— START OF EXTRACTED DATA —
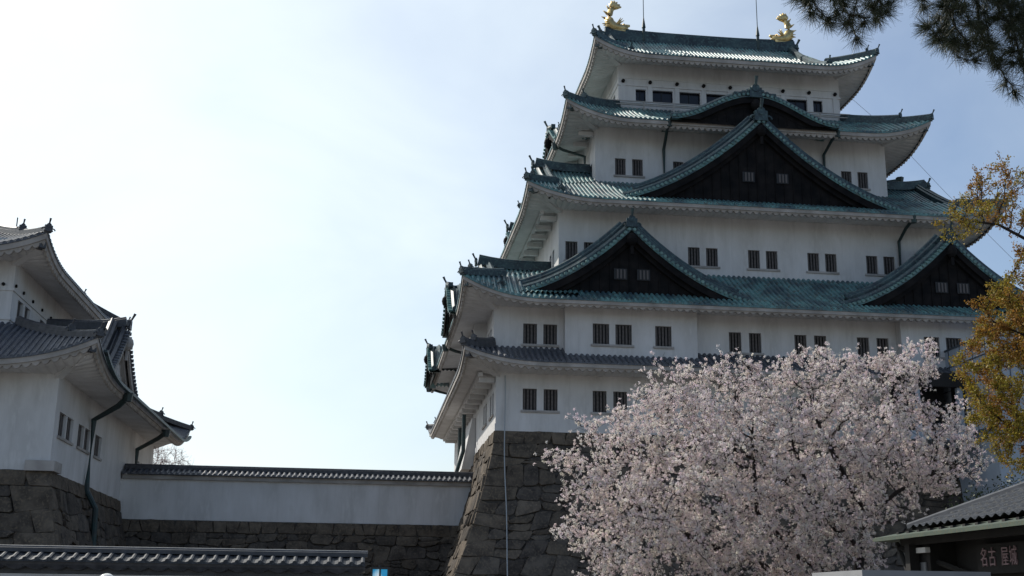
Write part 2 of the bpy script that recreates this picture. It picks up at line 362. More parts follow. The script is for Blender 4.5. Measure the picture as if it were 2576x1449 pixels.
def gable(parent, O, a, d, zb, w, H, depth, mats, prof=None, style='dark', ridge_h=.6, vents=True, board=.55, per=.30, name='gable_roof', wall_drop=.4, orn=.62, ridge_in=None, setback=.55, kara=False, hs=1.0):
    if kara: setback = .34
    tile, ridgem = mats
    O = np.array(O, float); a = np.array(a, float); d = np.array(d, float)
    a3 = np.append(a, 0); d3 = np.append(d, 0)
    if prof is None: prof = lambda q: .52*q+.48*q**2.0
    def P(s, dep, z):
        s, dep, z = np.broadcast_arrays(np.asarray(s, float), np.asarray(dep, float), np.asarray(z, float))
        return np.concatenate([O+s[..., None]*a+dep[..., None]*d, z[..., None]], -1)
    mb = MB(); nq = 26; q = np.linspace(0, 1, nq)
    dep, b = barrel_cols(0.05, depth, per); dep = np.concatenate([[0.0], dep]); b = np.concatenate([[0.04], b])
    for sg in (-1, 1):
        s = sg*w*(1-q)
        z = zb+H*prof(q)
        A = P(s[:, None], dep[None, :], z[:, None]+b[None, :])
        mb.grid(A, flip=(sg > 0))
        B = P(s[:, None], np.array([0., 0., .9])[None, :], z[:, None]+np.array([.04, -.16, -.16])[None, :])
        mb.grid(B, flip=(sg < 0))
    root = mb.build(name, tile, parent)
    # rounded verge tiles
    vt = MB(); vr = MB(); bb = MB(); bi = MB()
    for sg in (-1, 1):
        qq = np.linspace(0, 1, 400); cur = P(sg*w*(1-qq), 0, zb+H*prof(qq))
        L = np.concatenate([[0], np.cumsum(np.linalg.norm(np.diff(cur, axis=0), axis=1))])
        nt_ = int(L[-1]/.31)
        for x in np.linspace(.15, L[-1]-.25, nt_):
            i = np.searchsorted(L, x); c = cur[min(i, 399)]
            vt.tube([c-d3*.10+[0, 0, .03], c+d3*.42+[0, 0, .07]], [.105, .105], 8)
        hs = hs if not kara else .5
        c2 = P(sg*w*(1-q), .30, zb+H*prof(q)+.02)
        vr.sweep(c2, d3, [(-.14, 0), (-.14, .24), (-.07, .30), (0, .38), (.07, .30), (.14, .24), (.14, 0)])
        q3 = np.linspace(.04 if hs < 1 else .10, 1, 24); c3 = P(sg*w*(1-q3), .86, zb+H*prof(q3)+.02)
        vr.sweep(c3, d3, [(-.19, 0), (-.19, .5*hs), (-.24, .5*hs), (-.24, .58*hs), (-.10, .66*hs), (-.08, .80*hs), (0, .86*hs), (.08, .80*hs), (.10, .66*hs), (.24, .58*hs), (.24, .5*hs), (.19, .5*hs), (.19, 0)])
        if not kara:
            ef = MB(); sd = np.append(sg*a*1.0, 0); finial(ef, c3[0]+[0, 0, .45], sd, d3, .3); ef.build('verge_finial', ridgem, root)
        top_ = zb+H*prof(q)-.10
        for mbx, dp0, dp1, bh in ((bb, .04, .16, board), (bi, .30, setback+.02, board*1.55)):
            bot_ = np.maximum(top_-bh, zb-.12); bot_ = np.minimum(bot_, top_-.02)
            ss = sg*w*(1-q)
            mbx.grid(np.stack([P(ss, dp1, top_), P(ss, dp0, top_), P(ss, dp0, bot_), P(ss, dp1, bot_)], 1), flip=(sg < 0))
    vt.build('verge_tile_row', M['copper_light'] if tile is M['copper'] else M['slate'], root)
    vr.build('verge_ridge', ridgem, root)
    bm_ = M['copper_dark'] if style == 'dark' else M['plaster_band']
    bb.build('barge_board', bm_, root)
    bi.build('inner_board', bm_, root)
    gw = MB()
    s = np.linspace(-w, w, 61); zt = zb+H*prof(1-np.abs(s)/w)-.15
    zl = np.full_like(s, zb-wall_drop)
    A = np.stack([P(s, setback, np.minimum(zl, zt)), P(s, setback, zt)], 1)
    gw.grid(A)
    # raised lattice of seams on the gable face
    zt_at = lambda x: zb+H*prof(1-abs(x)/w)-.15-board
    for x in np.arange(-w*.75, w*.76, .62):
        h = zt_at(x)-zb-.05
        if h > .3: gw.obox(P(x-.03, setback-.05, zb-.05), a3*.06, d3*.04, (0, 0, h))
    gw.build('gable_wall', M['copper_dark'] if style == 'dark' else M['plaster'], root)
    if style == 'dark' and not kara:
        wd = .62; hh = .58; zc = zb+H*.29
        for x in (-w*.125, w*.125) if vents == 'wide' else (-.95, .5):
            v = MB(); v.obox(P(x-.1, setback-.09, zc-.06), a3*(wd+.2), d3*.04, (0, 0, hh+.12))
            fo = v.build('vent_window', M['window_dark'], root)
            v = MB()
            for j in range(3): v.obox(P(x+.06+j*.22, setback-.13, zc), a3*.11, d3*.06, (0, 0, hh))
            v.build('vent_bars', M['bars_pale'], fo)
    # pendant under the apex
    g = MB(); c = P(0, .02, zb+H-.55-board*.4); g.ball(c, .34, 10, 6, (1, 1, 1.25) if abs(d[0]) < .5 else (1, 1, 1.25))
    g.obox(c+np.array([0, 0, -.95])-a3*.1-d3*.06, a3*.2, d3*.12, (0, 0, .8)); g.build('pendant', bm_, root)
    rd = MB(); rp = P(0, np.linspace(.12, ridge_in or depth, 8), zb+H-.05)
    if not kara: rp[:, 2] += .30*np.clip(1-np.linspace(0, 1, 8)*1.8, 0, 1)**2
    rd.sweep(rp, a3, [(-.24, 0), (-.24, ridge_h*.7), (-.13, ridge_h*.78), (-.11, ridge_h*.92), (0, ridge_h), (.11, ridge_h*.92), (.13, ridge_h*.78), (.24, ridge_h*.7), (.24, 0)])
    rd.build('ridge', ridgem, root)
    fm = MB(); pt = P(0, .05, zb+H+ridge_h*.55); finial(fm, pt, -d3, a3, orn)
    if kara:
        for sg in (-1, 1):
            for j in range(3):
                fm.ball(P(sg*(.5+.34*j), .08, zb+H+.22-.10*j), .22-.03*j, 8, 6)
        fm.obox(P(-1.5, .0, zb+H-.12), a3*3.0, d3*.3, (0, 0, .28))
    fm.build('ridge_end_ornament', ridgem, root)
    return root

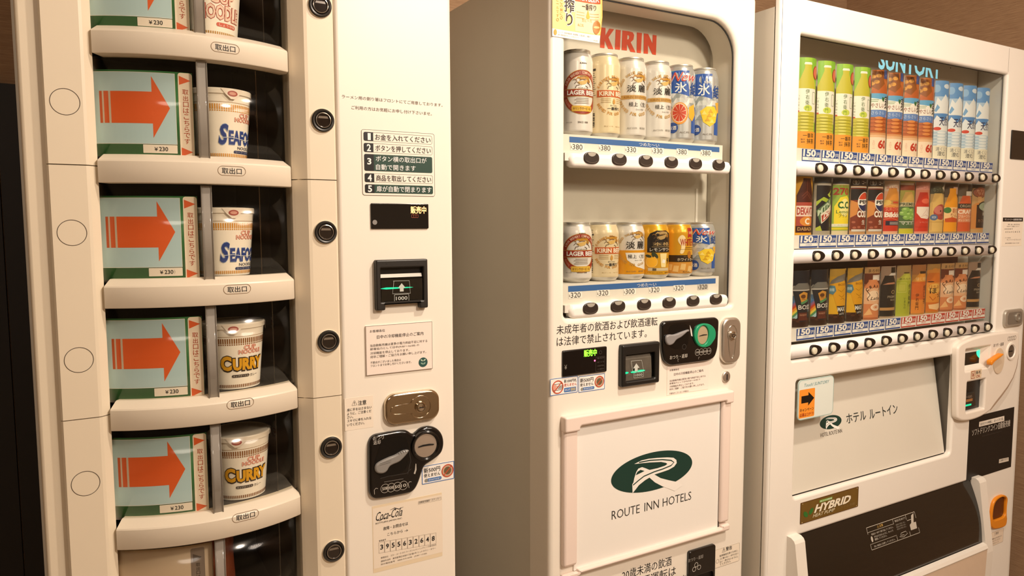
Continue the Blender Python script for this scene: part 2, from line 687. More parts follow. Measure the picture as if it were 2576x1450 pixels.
# column covers in lengths, with a seam every second tray
P = 0.1815
seamL = (at(118, 411, YL)[1] + at(160, 1062, YL)[1] + 2 * P) / 2
seamR = (at(790, 453, YL)[1] + at(800, 1001, YL)[1] + 2 * P) / 2
for k in range(-1, 3):
    for side, sz in (('l', seamL), ('r', seamR)):
        z1, z0 = min(sz - 2 * P * k + 2 * P, 1.815) - 0.0007, sz - 2 * P * k + 0.0007
        if z1 - z0 < 0.02:
            continue
        mb = MB()
        if side == 'l':
            plan = [(-0.046, 1.2115), (-0.0455, 1.203), (-0.043, 1.2), (0.002, 1.2), (0.006, 1.2012), (0.0165, 1.2105), (0.0165, 1.235), (0.012, 1.235), (0.012, 1.2115)]
            mb.prism(plan, z0, z1, CREAM)
            mb.on(1.2)
            for j in range(-1, 6):
                zc = at(180.5, 586, YL)[1] + P * (2 - j)
                if z0 + 0.03 < zc < z1 - 0.03:
                    mb.ring(-0.0195, zc, 0.0176, 0.0184, mat('4a3b2c', 0.7), 0.0003, n=44)
        else:
            plan = [(0.2895, 1.25), (0.2925, 1.2205), (0.2965, 1.2165), (0.313, 1.2010), (0.318, 1.2), (0.358, 1.2), (0.3615, 1.2015), (0.3615, 1.2113), (0.3035, 1.2113), (0.2995, 1.2195), (0.2965, 1.25)]
            mb.prism(plan, z0, z1, CREAM)
        mb.build('column_cover', LM)
mb = MB()
mb.plate(rrect(0.3618, 0.5715, 0.09, 1.82, 0.008), 1.1965, 1.2115, CREAM_L, bev=0.006, seg=5)
c5, c6, c7, cD = crop(740, 200, 2.9), crop(740, 600, 2.9), crop(740, 950, 2.9), crop(860, 1050, 3.625)
YP = 1.1965
pr = Pr(mb, YP, c5)
faint = mat('6f6358', 0.7)
pr.t('ラーメン用の割り箸はフロントにてご用意しております。', 348, 122, 1082, 190, 26, faint)
pr.t('ご利用の方はお気軽にお申し付け下さいませ。', 418, 203, 1004, 252, 27, faint)
panel = mb.build('button_panel', LM)
# push buttons
zb0 = at(819.7, 585.5, YL)[1] + 2 * 0.1825
for i in range(6):
    zc = zb0 - 0.1822 * i
    bx = 0.3400
    mb = MB()
    mb.knob([(0.0195, 1.2005), (0.0195, 1.1985), (0.0188, 1.1978)], bx, zc, CREAM)
    mb.knob([(0.0186, 1.2), (0.0184, 1.1962), (0.0168, 1.1945), (0.0145, 1.1952), (0.0135, 1.1975)], bx, zc, mat('2a2723', 0.35))
    b = mb.build('push_button', LM)
    mb = MB()
    mb.knob([(0.0135, 1.1975), (0.0125, 1.1945), (0.0112, 1.1942), (0.0104, 1.1962), (0.0, 1.1962)], bx, zc, GREYP,
            mats=[mat('3a3531', 0.2), mat('a59d92', 0.15, 0.8), mat('3a3531', 0.2), mat('1d1613', 0.08, coat=0.8)])
    mb.on(1.1962)
    mb.flat([(bx - 0.0085, zc + 0.003), (bx + 0.0085, zc + 0.003), (bx + 0.007, zc + 0.0066), (bx - 0.007, zc + 0.0066)], mat('75695c', 0.2), 0.0002)
    mb.build('button_lens', b)

# ---- bowed trays
BX, BR = 0.1535, 0.2721
BY = 1.165 + BR


def atcyl(px, py, R):
    d = ray(px, py)
    a = d.x * d.x + d.y * d.y
    b = -2 * (d.x * BX + d.y * BY)
    c = BX * BX + BY * BY - R * R
    t = (-b - sqrt(max(0, b * b - 4 * a * c))) / (2 * a)
    return (d.x * t, CAM_H + d.z * t)


def cylW(R):
    def W(x, o, z):
        a = asin(max(-1, min(1, (x - BX) / R)))
        return (BX + (R + o) * sin(a), BY - (R + o) * cos(a), z)
    return W


def arc(x, R):
    a = asin((x - BX) / R)
    return (BX + R * sin(a), BY - R * cos(a))


def cpatch(mb, x0, x1, z0, z1, R, th, m, n=16):         # curved sheet with thickness
    vs = []
    for i in range(n + 1):
        x = x0 + (x1 - x0) * i / n
        a = asin((x - BX) / R)
        for rr in (R, R - th):
            vs += [(BX + rr * sin(a), BY - rr * cos(a), z0), (BX + rr * sin(a), BY - rr * cos(a), z1)]
    fs = []
    for i in range(n):
        b, c = 4 * i, 4 * i + 4
        fs += [(b, c, c + 1, b + 1), (b + 2, b + 3, c + 3, c + 2), (b + 1, c + 1, c + 3, b + 3), (b, b + 2, c + 2, c)]
    fs += [(0, 1, 3, 2), (4 * n, 4 * n + 2, 4 * n + 3, 4 * n + 1)]
    mb.add(vs, fs, m, True)


zbar = lambda k: H0 - 0.4808 + P * (5 - k) + 0.0            # underside of bar k (1 = topmost in view)
barlab = {1: (567, 121), 2: (583.5, 430.5), 3: (597, 728), 4: (605, 1016), 5: (618, 1299)}
for k in range(0, 7):
    zb = zbar(k)
    mb = MB()
    prof = [(-0.029, 0.0), (-0.0015, 0.0), (0, 0.0015), (0, 0.0305), (-0.0012, 0.0326), (-0.0160, 0.0414), (-0.0180, 0.0420), (-0.029, 0.0420)]
    secs = [(0.0160 + (0.286 - 0.0160) * i / 24, 0.0) for i in range(25)] + [(0.2885, -0.0025), (0.2955, -0.013)]
    vs, n = [], len(prof)
    for (x, dr) in secs:
        a = asin((x - BX) / BR)
        for (r, z) in prof:
            rr = BR + max(r, -0.029 - dr) + dr
            vs.append((BX + rr * sin(a), BY - rr * cos(a), zb + z))
    ns = len(secs)
    for j0, j1 in ((0, 1), (1, 3), (3, 4), (4, 6), (6, 7), (7, 8)):      # crisp edges between the faces of the bar
        st = [[vs[i * n + j % n] for j in range(j0, j1 + 1)] for i in range(ns)]
        w_ = j1 - j0 + 1
        mb.add([p for r in st for p in r], [(i * w_ + j, (i + 1) * w_ + j, (i + 1) * w_ + j + 1, i * w_ + j + 1) for i in range(ns - 1) for j in range(w_ - 1)], BARC, True)
    m_ = len(secs) - 1
    mb.add([vs[m_ * n + j] for j in range(n)], [tuple(range(n))], BARC)
    mb.add([vs[j] for j in range(n)], [tuple(range(n))[::-1]], BARC)
    mb.W, mb.maxdx = cylW(BR), 0.008
    if k in barlab:
        x, z = atcyl(*barlab[k], BR)
    else:
        x, z = 0.2015, zb + 0.0175
    hw, hh = 0.0205, 0.0072
    mb.flat([rrect(x - hw, x + hw, z - hh, z + hh, hh, 6), rrect(x - hw + .0007, x + hw - .0007, z - hh + .0007, z + hh - .0007, hh - .0007, 6)], mat('7a5c3a', 0.6), 0.0003)
    mb.text('取出口', x - 0.0143, x + 0.0143, z - 0.0045, z + 0.0045, INK, 0.0004, 0.012)
    mb.build('tray_bar', LM)
    # floor of the compartment standing on this tray
    mb = MB()
    fl = [arc(0.017 + (0.289 - 0.017) * i / 12, BR - 0.0285) for i in range(13)] + [(0.297, 1.43), (0.004, 1.43)]
    mb.prism(fl, zb + 0.036, zb + 0.0405, mat('3a3733', 0.35))
    mb.build('compartment_floor', LM)
mb = MB()
for (x0, x1, y0, y1) in ((-0.003, 0.0, 1.25, 1.45), (0.300, 0.303, 1.26, 1.45), (0.0, 0.300, 1.435, 1.45)):
    mb.box(x0, x1, y0, y1, 0.32, 1.78, mat('14110f', 0.5))
mb.build('drum_housing', LM)

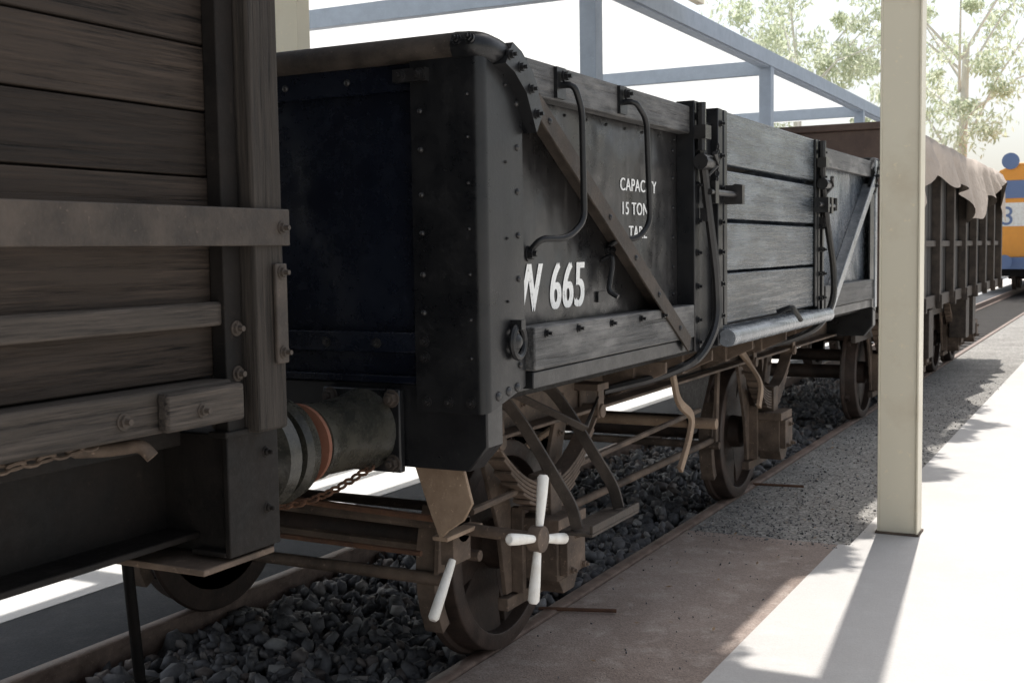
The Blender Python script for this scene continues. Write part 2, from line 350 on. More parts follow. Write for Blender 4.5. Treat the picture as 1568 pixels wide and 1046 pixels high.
def side(s):
    X=lambda a,b_: (min(s*a,s*b_),max(s*a,s*b_))
    tag='right' if s>0 else 'left'
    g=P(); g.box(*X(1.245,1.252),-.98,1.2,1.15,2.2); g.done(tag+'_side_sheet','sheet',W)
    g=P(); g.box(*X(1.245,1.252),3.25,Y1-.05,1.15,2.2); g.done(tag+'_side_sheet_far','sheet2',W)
    g=P(); g.box(*X(1.255,1.315),-.74,.86,2.125,2.245); g.box(*X(1.255,1.315),3.34,Y1-.27,2.125,2.245)
    g.box(*X(1.255,1.335),-.745,.855,1.225,1.37); g.box(*X(1.255,1.335),3.4,Y1-.27,1.225,1.37)
    g.done(tag+'_side_timbers','bwood',W,bevel=.006)
    g=P(); g.box(*X(1.255,1.325),-.74,.93,1.165,1.222); g.box(*X(1.255,1.325),3.4,Y1-.27,1.165,1.222); g.done(tag+'_side_bottom_angle','black',W,bevel=.004)
    g=P()
    for za,zb in ((2.02,2.27),(1.76,1.99),(1.51,1.74),(1.255,1.495)): g.box(*X(1.262,1.318),1.275,3.19,za,zb)
    g.done(tag+'_door_planks','door',W,bevel=.006)
    g=P(); 
    for y in (.86,1.2,3.19,3.3):
        g.box(*X(1.25,1.335),y,y+(.07 if y in(.86,1.2) else .045),1.16,2.27)
    g.box(*X(1.25,1.30),.93,1.2,1.16,2.2)
    for y in (1.30,3.13): g.box(*X(1.318,1.332),y,y+.05,1.25,2.27)
    g.done(tag+'_door_posts','black',W,bevel=.004)
    def diag(g,a,b_):
        a=Vector(a);b_=Vector(b_); dd=(b_-a).normalized(); nrm=Vector((0,-dd.z,dd.y))
        for off,w,x0,x1 in ((0,.07,1.338,1.348),(.03,.010,1.253,1.3375)):
            c1=a+nrm*off; c2=b_+nrm*off
            poly=[(c1.y+nrm.y*w/2,c1.z+nrm.z*w/2),(c2.y+nrm.y*w/2,c2.z+nrm.z*w/2),(c2.y-nrm.y*w/2,c2.z-nrm.z*w/2),(c1.y-nrm.y*w/2,c1.z-nrm.z*w/2)]
            g.prism(poly,'X',*X(x0,x1))
    g=P(); diag(g,(0,-.73,2.10),(0,.76,1.20)); g.done(tag+'_diagonal_brace','strap',W,bevel=.002)
    g=P(); diag(g,(0,4.93,2.10),(0,3.5,1.20)); g.box(*X(1.338,1.35),4.93,5.0,1.16,2.25); g.done(tag+'_diagonal_brace_far','lip',W,bevel=.002)
    g=P()
    for y in (-.66,-.4,-.1,.2,.45): g.bolt((s*1.335,y,1.345),(s,0,0),.012,.012)
    for k in range(6):
        t=.06+.17*k; g.rivet((s*1.348,-.73+1.49*t,2.10-.9*t),(s,0,0),.012)
    for y in (.895,1.235,3.21,3.32):
        for z in (2.2,2.05,1.9,1.74,1.6,1.45,1.3,1.2): g.bolt((s*1.335,y,z),(s,0,0),.013,.012)
    for k in range(9): g.rivet((s*1.252,-.70+.19*k,2.10),(s,0,0),.006)
    for z in (2.05,1.93,1.8,1.67,1.54,1.42): g.rivet((s*1.252,.80,z),(s,0,0),.008)
    g.done(tag+'_side_bolts','black',W)
    g=P(); g.tube([(s*1.37,1.22,1.195),(s*1.37,3.3,1.195)],.042,18,up=(0,0,1)); g.box(*X(1.25,1.37),1.27,3.25,1.20,1.232)
    g.done(tag+'_door_lip','lip',W)
    g=P()
    for y,o_ in ((.90,.10),(3.20,.16)):
        pts=fillet([(s*1.35,y,2.1),(s*1.365,y+.04,1.84),(s*1.39,y+o_,1.5),(s*1.395,y+o_+.01,1.28),(s*1.34,y+.02,1.12),(s*1.2,y-.12,1.05),(s*1.0,y-.3,1.0)],.14,7)
        g.sweep(pts,[(.021*math.cos(t*math.pi/4),.021*math.sin(t*math.pi/4)) for t in range(8)],(0,1,0.1))
        z=1.87; near=y<2
        g.box(*X(1.337,1.40),y+.06,y+.11,z-.05,z+.05); yb=y+.40 if near else y-.12; g.box(*X(1.337,1.42),yb,yb+.04,z-.045,z+.045)
        ya=y+.04 if near else y-.2; g.tube([(s*1.385,ya-.02,z),(s*1.385,ya+.42,z)],.014,10,up=(0,0,1))
        g.tube([(s*1.385,ya+.40,z-.03),(s*1.385,ya+.40,z+.05)],.02,8)
        g.tube([(s*1.36,y-.02,2.05),(s*1.36,y-.02,2.26)],.022,8); g.box(*X(1.337,1.39),y-.05,y+.03,2.1,2.16)
        g.tube([(s*1.37,y-.06,2.0),(s*1.37,y+.06,2.0)],.035,10,up=(0,0,1))
        g.box(*X(1.337,1.37),y+.03,y+.10,1.74,1.80); g.tube([(s*1.36,y+.02,1.93),(s*1.40,y+.08,1.99),(s*1.41,y+.02,2.04)],.012,8)
    chain(g,(s*1.375,1.07,2.08),(s*1.375,1.05,1.86),0,10,.004)
    g.done(tag+'_door_springs_latches','sheet',W)
    g=P()
    hr1=fillet([(s*1.315,-.50,2.18),(s*1.375,-.50,2.18),(s*1.385,-.46,2.10),(s*1.385,-.45,1.72),(s*1.36,-.53,1.66),(s*1.3,-.62,1.66),(s*1.26,-.62,1.62)],.04)
    hr2=fillet([(s*1.315,.06,2.18),(s*1.375,.06,2.18),(s*1.385,.15,2.12),(s*1.385,.18,1.72),(s*1.36,.12,1.66),(s*1.3,.06,1.66),(s*1.26,.06,1.63)],.04)
    g.tube(hr1,.0115,10,up=(0.3,1,0.1)); g.tube(hr2,.0115,10,up=(.3,1,.1))
    for y,z in ((-.50,2.18),(.06,2.18)):
        g.box(*X(1.315,1.328),y-.035,y+.035,z-.045,z+.06); g.bolt((s*1.34,y,z+.03),(s,0,0),.015,.016)
    for y,z in ((-.62,1.61),(.06,1.62)): g.bolt((s*1.254,y,z),(s,0,0),.02,.02); 
    g.tube(fillet([(s*1.255,-.0,1.58),(s*1.30,-.0,1.60),(s*1.30,-.0,1.56),(s*1.29,-.02,1.46),(s*1.33,-.02,1.44)],.02),.010,8,up=(.3,1,0))
    g.box(*X(1.252,1.262),-.05,0.03,1.42,1.46); 
    lp=[Vector((s*1.325,-.845+.042*math.cos(t),1.33+.05*math.sin(t))) for t in np.linspace(0,2*math.pi,17)]
    g.tube(lp,.012,8,up=(1,0,0)); g.box(*X(1.306,1.345),-.86,-.83,1.37,1.40); g.revolve((s*1.306,-.845,1.33),(s,0,0),[(0,.028),(.02,.026),(.03,.012)],14)
    g.tube(fillet([(s*1.36,2.15,1.27),(s*1.44,2.15,1.30),(s*1.45,2.3,1.22)],.02),.014,8,up=(0,1,.2))
    g.done(tag+'_handrails_hooks','black',W)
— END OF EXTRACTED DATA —
» **INSTRUCTIONS FOR THE TASK**: Pick out and copy the lines of the entries that hold the string "this".

» **TASK RESPONSE**:
Write part 2 of the bpy script that recreates this picture. It picks up at line 362. More parts follow. The script is for Blender 4.5. Measure the picture as if it were 2576x1449 pixels.
Continue the Blender Python script for this scene: part 2, from line 687. More parts follow. Measure the picture as if it were 2576x1450 pixels.
    # floor of the compartment standing on this tray
The Blender Python script for this scene continues. Write part 2, from line 350 on. More parts follow. Write for Blender 4.5. Treat the picture as 1568 pixels wide and 1046 pixels high.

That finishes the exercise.